In 2009, a man was chasing one of his goats up a mountain slope a few kilometers from the pueblo where he lived. He stumbled over some rock that he thought looked unusually pretty and picked some up. In 2011 some of this rock was offered for sale at the Tucson and Quartzsite Show in Arizona. It was well received with beautiful, feather-like dendritic patterns on different colored backgrounds.

The rock is simply called Sonora Dendritic because of the strong dendritic patterns and is found in the state of Sonora, Mexico. The state of Sonora is directly south of Arizona and California.

The rock has a blue-gray or yellow background color with maroon colored dendrites growing off sealed fracture lines. The dendrites are surrounded by white halos as if their formation absorbed color from the surrounding rock. Sometimes the base color can contain some pink color and be softly banded like hickorite or wonderstone. The sealed fracture pattern is similar to the sealed fracture patterns in the Owyhee Jasper from Oregon and the maroon color of the dendrites is very similar to the color of the dendritic pattern in the jasper from New Mexico called Apache Sage. The material is opaque and is softer than jasper or rhyolite. The rock is probably an altered dolomite that has been heated, cracked, and resealed by volcanic activity.

In the spring of 2011, after considerable searching, I asked Agata Exploraciones SA de CV if they could find the source for this material. Agata Exploraciones found the man who chased the goat up the mountain and arranged for a trip for me to visit the deposit. In November 2011 I made the trip with my friend, Ernesto. We traveled south from Nogales and then east over several mountain ranges. The state of Sonora generally rises to the east from the Pacific Ocean until it reaches at the crest of the Sierra Madres which marks the border with Chihuahua. The eastern part of Sonora is rugged, remote, and sparsely populated with small pueblos in the river valleys. Note the photo for one of these pueblos saying it was founded in 1639.

There are no roads to the deposit. We drove on dirt roads to a river, drove through the river and up a creek bed on the other side of the river. When we could not drive any farther (low-range 4-wheel drive country) we started walking, following a burro trail up the cliffs to the mountain slopes. From the rock that I had seen I was hoping there would be a long ledge of rock that could be effectively mined. This was not the case. The whole top of this mountain seems to be made of this rock but it is all grainy and uninteresting.

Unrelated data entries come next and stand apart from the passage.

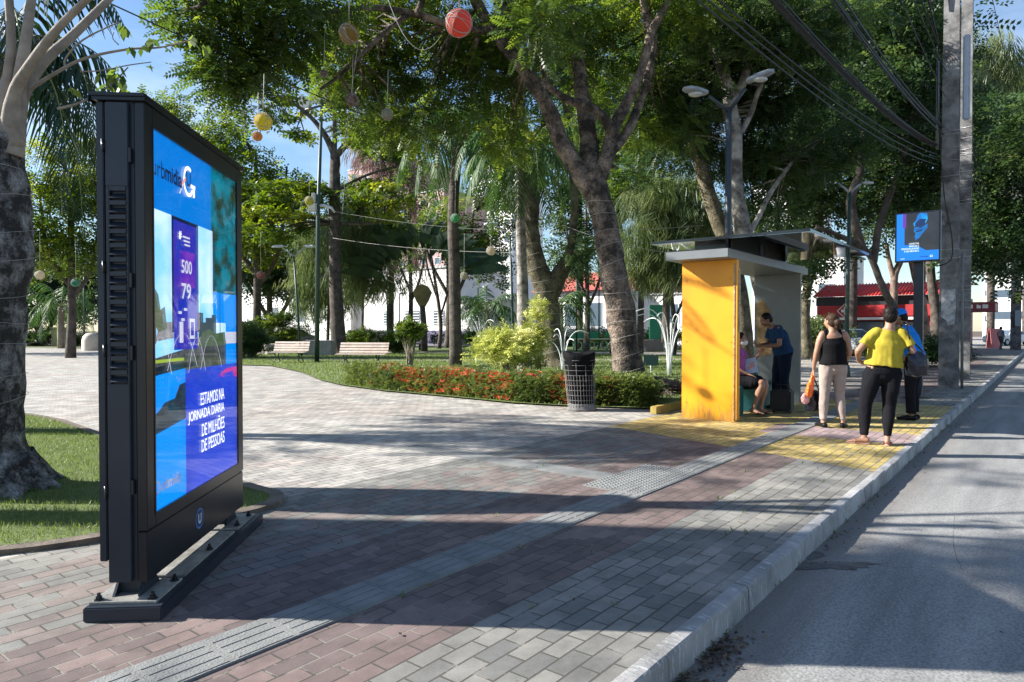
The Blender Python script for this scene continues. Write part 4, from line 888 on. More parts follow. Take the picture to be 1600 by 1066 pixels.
# litter bin
bb = G(909, 641); lb = empty('litter_bin', bb, 'leaning wire-mesh litter bin lined with a black bag, in front of the hedge', 'litter bin')
tl = Vector((-.055, 0, 1)); 
def LBp(a, r__, z): return bb + tl*z + Vector((r__*math.cos(a), r__*math.sin(a), 0))
mb = MB(); k = len(mb.v); lv = [(.20, .12), (.215, .4), (.235, .7), (.262, .80), (.275, .96), (.255, 1.0), (.22, .9), (.20, .4)]
for r__, z in lv:
    for j in range(28): a_ = 2*math.pi*j/28; mb.v.append(LBp(a_, r__*(1+.05*math.sin(a_*5+z*9)), z + (.03*math.sin(a_*2+1) if z > .8 else 0)))
for i in range(len(lv)-1):
    for j in range(28): mb.f.append((k+i*28+j, k+i*28+(j+1) % 28, k+(i+1)*28+(j+1) % 28, k+(i+1)*28+j)); mb.m.append(0); mb.sm.append(True)
mb.build('bag', mat('bin_bag', (.004, .004, .005), .7, spec=.1, bump=.8, bscale=9, bdist=.03), lb)
mb = MB()
for z in [.10+.085*i for i in range(10)]: mb.tube([LBp(2*math.pi*j/24, .235+.035*z, z) for j in range(25)], .003, n=4, cap=False)
for j in range(30): a_ = 2*math.pi*j/30; mb.tube([LBp(a_, .235, .05), LBp(a_, .262, .62 if j % 3 else .82)], .0032, n=4, cap=False)
mb.build('wire_cage', mat('cage_wire', (.26, .25, .24), .6, metal=.3), lb)
mb = MB(); mb.lathe(bb, [(.0, .0), (.26, 0), (.255, .04), (.235, .06), (.235, .11), (.22, .12), (.0, .12)], 28); mb.build('base', mat('bin_base', (.20, .19, .18), .9, (.10, .095, .09), 7, .7, 40), lb)
# green sign on the lawn
q = G(1017, 590); sg = empty('lawn_sign', q, 'small dark green blank sign on a stake in the lawn, beside the central trunk', 'sign')
mb = MB(); mb.tube([q, q + Vector((0, 0, .4))], .02, 6); mb.build('stake', HEADW, sg); mb = MB(); mb.box(q + Vector((0, -.02, .5)), (.43, .02, .29), bev=.004); mb.build('sign_plate', mat('sign_green', (.05, .12, .10), .5), sg)
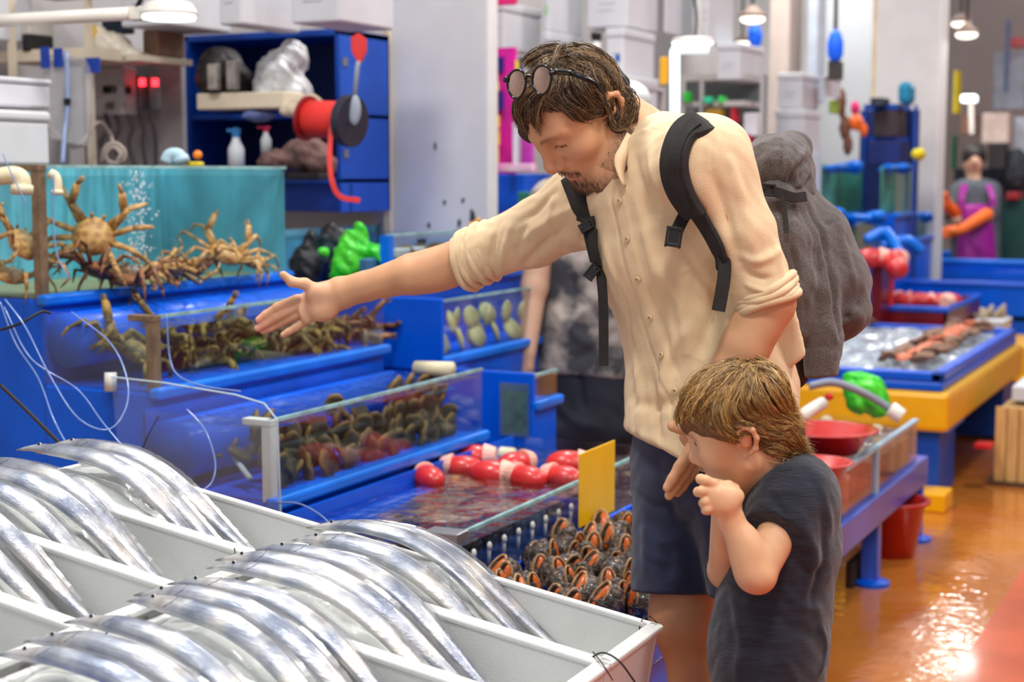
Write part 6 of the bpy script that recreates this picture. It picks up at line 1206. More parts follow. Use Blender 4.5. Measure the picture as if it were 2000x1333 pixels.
# ------------------------------------------------------------------ the man's hair, sunglasses, backpack and hooded jacket
HAIR = mat('hair_strands', (1, 1, 1, 1), rough=.38, var=.1, scale=60, attr=True, spec=.6)
def hair_on(T, guides, n_each, spread, rad, cols, parent, name, npts=14, lift=.004, flick=0., conv=.5, mirror=None, wave=.0015, dflt=2.6, hl=.3, clump=9):
    """strands laid over a hair volume along traced locks"""
    out, cc = [], []
    for gi, g in enumerate(guides):
        gp = spline(g, npts); tg = np.gradient(gp, axis=0); nr = np.stack([-tg[:, 1], tg[:, 0]], 1); nr /= np.linalg.norm(nr, axis=1, keepdims=True) + 1e-9
        nlock = max(2, n_each // clump); loff = rng.uniform(-1, 1, nlock); lcol = rng.random(nlock); lph = rng.random(nlock) * 6.3; lft = rng.random(nlock)
        for i in range(n_each):
            k = rng.integers(nlock); u0 = loff[k] * spread + rng.normal(0, spread * .16); u1 = loff[k] * spread * conv + rng.normal(0, spread * .08)
            t = np.linspace(0, 1, npts); off = u0 + (u1 - u0) * t ** .8; sh = rng.normal(0, spread * .15)
            L = rng.uniform(.72, 1.0); s0 = rng.uniform(0, .18); ts = s0 + (L - s0) * t
            px = np.stack([np.interp(ts, t, gp[:, 0] + nr[:, 0] * off), np.interp(ts, t, gp[:, 1] + nr[:, 1] * off)], 1) + sh * .3
            P = []
            for j in range(npts):
                h, nn = cast(T, px[j, 0], px[j, 1], 0, dflt)
                P.append(h + nn * (lift * (.25 + lft[k]) * math.sin(math.pi * min(1, t[j] * 1.15) * .85 + .3) + rng.normal(0, .0006)))
            P = np.array(P)
            # keep depth continuous where a lock leaves the volume's outline
            d = (P - CC) @ CF
            for j in range(1, npts):
                if abs(d[j] - d[j - 1]) > .03: P[j] = at(px[j, 0], px[j, 1], d[j - 1]); d[j] = d[j - 1]
            P += CB @ np.array([0, 1, .4]) * (wave * np.sin(9 * t + lph[k]) * t)[:, None]
            if flick: P[-3:] += (CB @ np.array([rng.normal(.3, .6), rng.normal(0, .5), rng.normal(.1, .5)]))[None] * flick * np.array([.2, .6, 1])[:, None]
            out.append(P); lc = np.array(cols[0]) * (1 - lcol[k] ** 1.6) + np.array(cols[1]) * lcol[k] ** 1.6
            if rng.random() < hl: lc = np.array(cols[2]) * rng.uniform(.7, 1.1)
            cc.append(lc[None] * (.75 + .35 * t)[:, None] * rng.uniform(.75, 1.2))
    S = np.array(out); Cc = np.array(cc)
    if mirror is not None:
        S1 = S[::2]; S2 = mirror(S1.reshape(-1, 3)).reshape(S1.shape); S = np.concatenate([S, S2]); Cc = np.concatenate([Cc, Cc[::2]])
    tt = np.linspace(0, 1, npts); R = rad * (1 - .75 * tt ** 2)[None] * rng.uniform(.7, 1.3, (len(S), 1))
    return strands(name, S, R, np.clip(Cc, 0, 1), HAIR, parent)
S = SDF(); E = lambda c, r, k=.02: S.ell(HX(V3(*c)), np.array(r), HR, k)
E((0, -.012, .037), (.0775, .082, .069)); E((0, .022, .07), (.062, .048, .042), .02)
S.chain([HX(p) for p in [(-.01, .045, .086), (.025, .068, .074), (.03, .088, .054), (.028, .1, .036)]], [.022, .018, .011, .004], .015)
S.cap(HX((-.06, .01, .06)), HX((-.068, .005, .03)), .022, .016, .02); S.cap(HX((-.062, .035, .05)), HX((-.07, .008, .022)), .014, .01, .015)
S.chain([at(1196, 165, 2.62), at(1212, 205, 2.61), at(1220, 228, 2.61), at(1205, 248, 2.6)], [.026, .022, .02, .014], .015)
S.cap(at(1190, 185, 2.66), at(1218, 215, 2.68), .034, .02, .03)
vol, HT = cloth('hair', S, .003, mat('hair_under', rgb(52, 36, 26), .6, var=.3, scale=90), MAN, (), .003, 90, seed=2)
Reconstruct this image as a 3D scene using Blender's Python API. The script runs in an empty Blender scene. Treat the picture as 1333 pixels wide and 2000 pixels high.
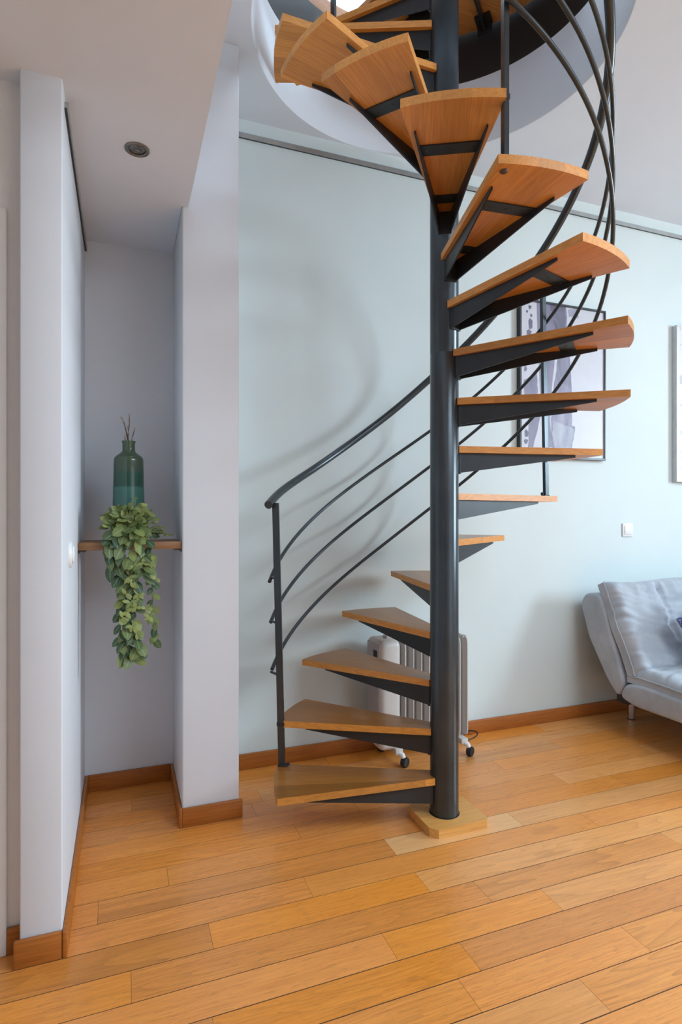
import bpy, bmesh, math, random
from mathutils import Vector, Matrix, noise

random.seed(7)
S = bpy.context.scene
COL = S.collection
PI = math.pi
rad = math.radians

# ------------------------------------------------------------------ camera
F, HY, HCAM = 1130.0, 1006.0, 1.2
YAW = math.atan(426.5 / F)
cam = bpy.data.cameras.new('camera')
co = bpy.data.objects.new('camera', cam)
COL.objects.link(co)
co.location = (0, 0, HCAM)
co.rotation_euler = (PI / 2, 0, -YAW)
cam.sensor_fit = 'HORIZONTAL'
cam.sensor_width = 36.0
cam.lens = 36.0 * F / 1333.0
cam.shift_y = 6.0 / 2000.0 * (2000.0 / 1333.0)
cam.clip_start = 0.02
S.camera = co
S.view_settings.view_transform = 'Standard'
S.view_settings.look = 'None'
S.view_settings.gamma = 1.0
S.view_settings.exposure = 0.22
S.view_settings.use_curve_mapping = False

# ------------------------------------------------------------------ materials
def mat(name):
    m = bpy.data.materials.new(name)
    m.use_nodes = True
    nt = m.node_tree
    b = nt.nodes['Principled BSDF']
    return m, nt, b

def N(nt, kind, **kw):
    n = nt.nodes.new(kind)
    for k, v in kw.items():
        setattr(n, k, v)
    return n

def L(nt, a, b):
    nt.links.new(a, b)

def math_node(nt, op, a=None, b=None, c=None):
    n = N(nt, 'ShaderNodeMath', operation=op)
    for i, v in enumerate((a, b, c)):
        if v is None:
            continue
        if isinstance(v, (int, float)):
            n.inputs[i].default_value = v
        else:
            L(nt, v, n.inputs[i])
    return n.outputs[0]

def ramp(nt, fac, stops):
    r = N(nt, 'ShaderNodeValToRGB')
    e = r.color_ramp.elements
    while len(e) < len(stops):
        e.new(0.5)
    for i, (p, c) in enumerate(stops):
        e[i].position = p
        e[i].color = (c[0], c[1], c[2], 1)
    L(nt, fac, r.inputs[0])
    return r.outputs[0]

def mix(nt, fac, a, b, blend='MIX'):
    n = N(nt, 'ShaderNodeMix', data_type='RGBA', blend_type=blend)
    for sock, v in ((n.inputs[0], fac), (n.inputs[6], a), (n.inputs[7], b)):
        if isinstance(v, (int, float)):
            sock.default_value = v
        elif isinstance(v, tuple):
            sock.default_value = (v[0], v[1], v[2], 1)
        else:
            L(nt, v, sock)
    return n.outputs[2]

def bump(nt, b, h, strength=0.2, dist=0.01):
    n = N(nt, 'ShaderNodeBump')
    n.inputs['Strength'].default_value = strength
    n.inputs['Distance'].default_value = dist
    L(nt, h, n.inputs['Height'])
    L(nt, n.outputs[0], b.inputs['Normal'])

def coords(nt, scale=(1, 1, 1), kind='Object', loc=None):
    tc = N(nt, 'ShaderNodeTexCoord')
    mp = N(nt, 'ShaderNodeMapping')
    mp.inputs['Scale'].default_value = scale
    L(nt, tc.outputs[kind], mp.inputs['Vector'])
    if loc is not None:
        L(nt, loc, mp.inputs['Location'])
    return mp.outputs[0]

def noise_tex(nt, vec, scale, detail=4, rough=0.55, dist=0.0):
    n = N(nt, 'ShaderNodeTexNoise')
    n.inputs['Scale'].default_value = scale
    n.inputs['Detail'].default_value = detail
    n.inputs['Roughness'].default_value = rough
    n.inputs['Distortion'].default_value = dist
    L(nt, vec, n.inputs['Vector'])
    return n.outputs['Fac']

def plain(name, col, rough=0.5, metal=0.0, var=0.06, scale=20, bstr=0.0, coat=0.0, bscale=None):
    m, nt, b = mat(name)
    v = coords(nt)
    f = noise_tex(nt, v, scale)
    lo = tuple(c * (1 - var) for c in col)
    hi = tuple(min(1, c * (1 + var)) for c in col)
    L(nt, ramp(nt, f, [(0.3, lo), (0.7, hi)]), b.inputs['Base Color'])
    b.inputs['Roughness'].default_value = rough
    b.inputs['Metallic'].default_value = metal
    b.inputs['Coat Weight'].default_value = coat
    if bstr:
        bump(nt, b, noise_tex(nt, v, bscale or scale * 4), bstr, 0.004)
    return m

def plaster(name, col, bstr=0.12):
    m, nt, b = mat(name)
    v = coords(nt)
    big = noise_tex(nt, v, 1.6, 3)
    c = ramp(nt, big, [(0.3, tuple(x * 0.97 for x in col)), (0.7, tuple(min(1, x * 1.03) for x in col))])
    L(nt, c, b.inputs['Base Color'])
    b.inputs['Roughness'].default_value = 0.62
    b.inputs['Specular IOR Level'].default_value = 0.35
    h = noise_tex(nt, v, 90, 5, 0.6)
    bump(nt, b, h, bstr, 0.002)
    return m

def wood(name, lo, hi, stave=0.09, rough=0.42, seed=0.0, tone=0.22, grain=9.0, coat=0.04, ring=1.0, topgrey=0.0):
    """wood with grain along local X; staves glued side by side along local Y"""
    m, nt, b = mat(name)
    tc = N(nt, 'ShaderNodeTexCoord')
    oi = N(nt, 'ShaderNodeObjectInfo')
    sp = N(nt, 'ShaderNodeSeparateXYZ')
    L(nt, tc.outputs['Object'], sp.inputs[0])
    rnd = math_node(nt, 'MULTIPLY_ADD', oi.outputs['Random'], 40.0, seed)
    st = math_node(nt, 'FLOOR', math_node(nt, 'ADD', math_node(nt, 'DIVIDE', sp.outputs['Y'], stave), rnd))
    key = N(nt, 'ShaderNodeCombineXYZ')
    L(nt, st, key.inputs[0]); L(nt, rnd, key.inputs[1])
    wn = N(nt, 'ShaderNodeTexWhiteNoise', noise_dimensions='3D')
    L(nt, key.outputs[0], wn.inputs['Vector'])
    off = N(nt, 'ShaderNodeCombineXYZ')
    L(nt, math_node(nt, 'MULTIPLY', wn.outputs['Value'], 31.0), off.inputs[0])
    L(nt, math_node(nt, 'MULTIPLY', wn.outputs['Value'], 17.0), off.inputs[1])
    L(nt, rnd, off.inputs[2])
    va = N(nt, 'ShaderNodeVectorMath', operation='ADD')
    L(nt, tc.outputs['Object'], va.inputs[0]); L(nt, off.outputs[0], va.inputs[1])
    mp = N(nt, 'ShaderNodeMapping'); mp.inputs['Scale'].default_value = (1.1, 11.0, 11.0)
    L(nt, va.outputs[0], mp.inputs['Vector'])
    big = noise_tex(nt, mp.outputs[0], 1.3, 3, 0.5, 0.4)
    rings = math_node(nt, 'FRACT', math_node(nt, 'MULTIPLY', big, grain))
    rings = math_node(nt, 'ABSOLUTE', math_node(nt, 'SUBTRACT', rings, 0.5))
    mp2 = N(nt, 'ShaderNodeMapping'); mp2.inputs['Scale'].default_value = (7.0, 190.0, 190.0)
    L(nt, va.outputs[0], mp2.inputs['Vector'])
    fine = noise_tex(nt, mp2.outputs[0], 1.0, 3, 0.6)
    f = math_node(nt, 'ADD', math_node(nt, 'MULTIPLY', rings, 0.34 * ring), math_node(nt, 'MULTIPLY', fine, 0.8))
    c = ramp(nt, f, [(0.22, lo), (0.72, hi)])
    tone_f = math_node(nt, 'MULTIPLY_ADD', wn.outputs['Value'], tone, 1.0 - tone * 0.5)
    hs = N(nt, 'ShaderNodeHueSaturation')
    L(nt, c, hs.inputs['Color']); L(nt, tone_f, hs.inputs['Value'])
    c2 = hs.outputs[0]
    if topgrey:
        # walking surface darker and smoother than the other faces
        ge = N(nt, 'ShaderNodeSeparateXYZ')
        L(nt, tc.outputs['Normal'], ge.inputs[0])
        up = math_node(nt, 'MULTIPLY', math_node(nt, 'GREATER_THAN', ge.outputs['Z'], 0.7), topgrey)
        c2 = mix(nt, up, c2, mix(nt, 1.0, c2, (0.50, 0.47, 0.45), 'MULTIPLY'))
        L(nt, math_node(nt, 'MULTIPLY_ADD', up, -0.14, rough), b.inputs['Roughness'])
    L(nt, c2, b.inputs['Base Color'])
    if not topgrey:
        b.inputs['Roughness'].default_value = rough
    b.inputs['Coat Weight'].default_value = coat
    b.inputs['Coat Roughness'].default_value = 0.3
    bump(nt, b, fine, 0.12, 0.001)
    return m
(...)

The areas where the dendritic pattern is "clean" and not grainy are isolated, not very big, and spread out all over the mountain. All the rock is being mined by hand and hauled down to the creek bed on burrows. It can then be put into a 4-wheel drive pick-up and driven across the river. If the river is too high it cannot be crossed until the river is lower.

I had extensive conversations with the miners about the deposit and the quality of the rock they were producing. In the end, The Gem Shop made a deal through Agata Exploraciones to purchase all of the production.